The MV Thomas Aquinas ferry was carrying 870 passengers and crew when it collided with the cargo ship MV Sulpicio Express 7 on Friday night in calm waters near the port of Cebu, the Philippines' second biggest city, authorities said.
While 572 people had been rescued by Saturday morning, 24 bodies had been retrieved and 274 were still unaccounted for, Rear Admiral Luis Tuason, vice commandant of the Philippine coastguard, told AFP.
The accident occurred around 9:00 p.m. (1300 GMT) in the mouth of a narrow strait leading into the port between two and three kilometers (1.2-1.8 miles) from shore, authorities said.
"They are using search lights to scan the waters, but still there is a possibility you can miss those floating at sea," Joy Villages, an official at the coastguard's public affairs office headquarters in Manila, told Agence France-Presse before dawn on Saturday.
"Rescuers are trying to get to all of them."
Tuason then told DZMM radio just after sunrise there were hopes that some of the missing had been picked up by fishermen who had joined in the rescue effort, or were floating on life rafts.
But he said he expected the death toll would climb substantially.
"Yes, that will still be a big number," he said.
"Passengers jumped over board after the ferry listed but it was too dark and that made it difficult to find people in the water," Tuason said.
"We are planning to deploy (Philippine) Air Force choppers so there can be an aerial survey so we can find those still on the life rafts."
The 40-year-old ferry St Thomas of Aquinas of the 2Go shipping company is allowed to carry up to 904 passengers.
Tuason said the cargo vessel Sulpicio 7 was on its way to Davao when it collided with the ferry from Mindanao, which was supposed to pick up more passengers in Cebu before proceeding to Manila.
Rachel Capuno, a security officer for the ferry's owners, told Cebu radio station DYSS that the vessel was sailing into port when it collided head-on with the cargo ship.
"The impact was very strong," she said, adding that the ferry sank within 30 minutes of the collision.
Cebu coastguard commander Weniel Azcuna told reporters the cargo ship, Sulpicio Express 7, had 36 crew members on board, but it did not sink.

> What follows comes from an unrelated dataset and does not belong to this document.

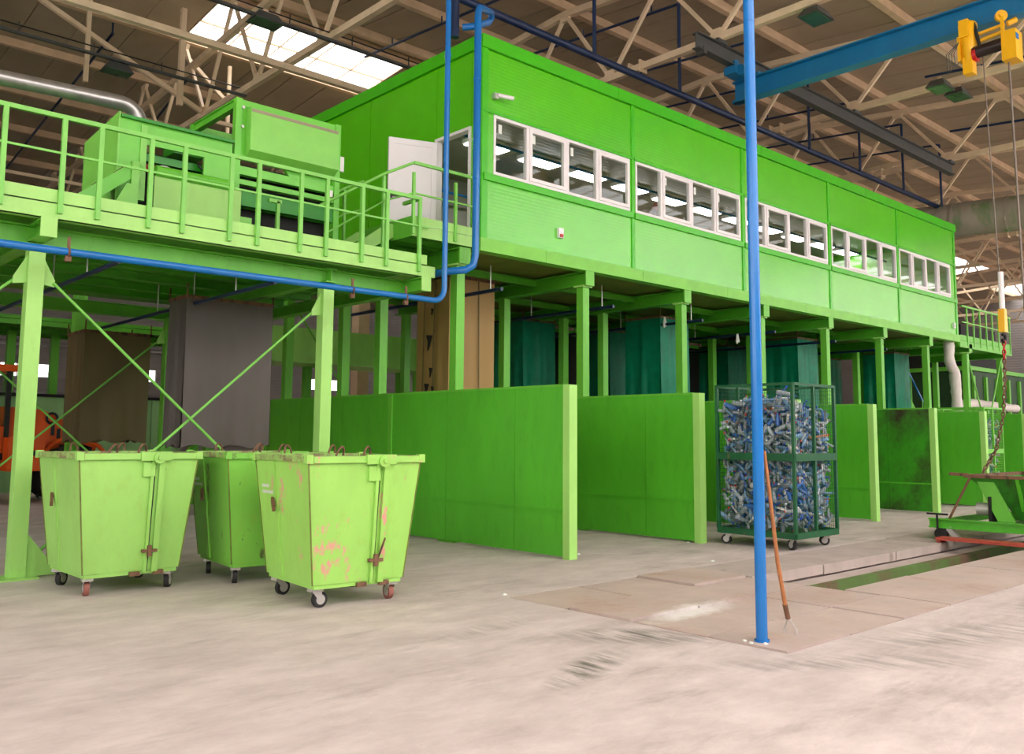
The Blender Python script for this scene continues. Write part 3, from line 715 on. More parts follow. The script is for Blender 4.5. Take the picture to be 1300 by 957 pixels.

Coastguard public affairs officer Villages said the Thomas Aquinas was a "roll-on, roll-off" ferry that allows vehicles to be driven aboard and is commonly used in the Philippines.
Details on the cargo ship were not immediately available.
Ferries are one of the main modes of transport across the archipelago of more than 7,100 islands, particularly for the millions of people too poor to fly.
But sea accidents are common, with poor safety standards, lax enforcement and overloading typically to blame.
The world's deadliest peacetime maritime disaster occurred near the capital, Manila, in 1987 when ferry Dona Paz laden with Christmas holidaymakers sank after colliding with the tanker Vector in the Sibuyan Sea, killing 4,375 on the ferry and 11 of the Vector's 13-man crew.
In 2008, a huge ferry capsized during a typhoon off the central island of Sibuyan, leaving almost 800 dead.
In June, seven people died when another roll-on, roll-off ferry mysteriously sank in calm waters in the central Philippines.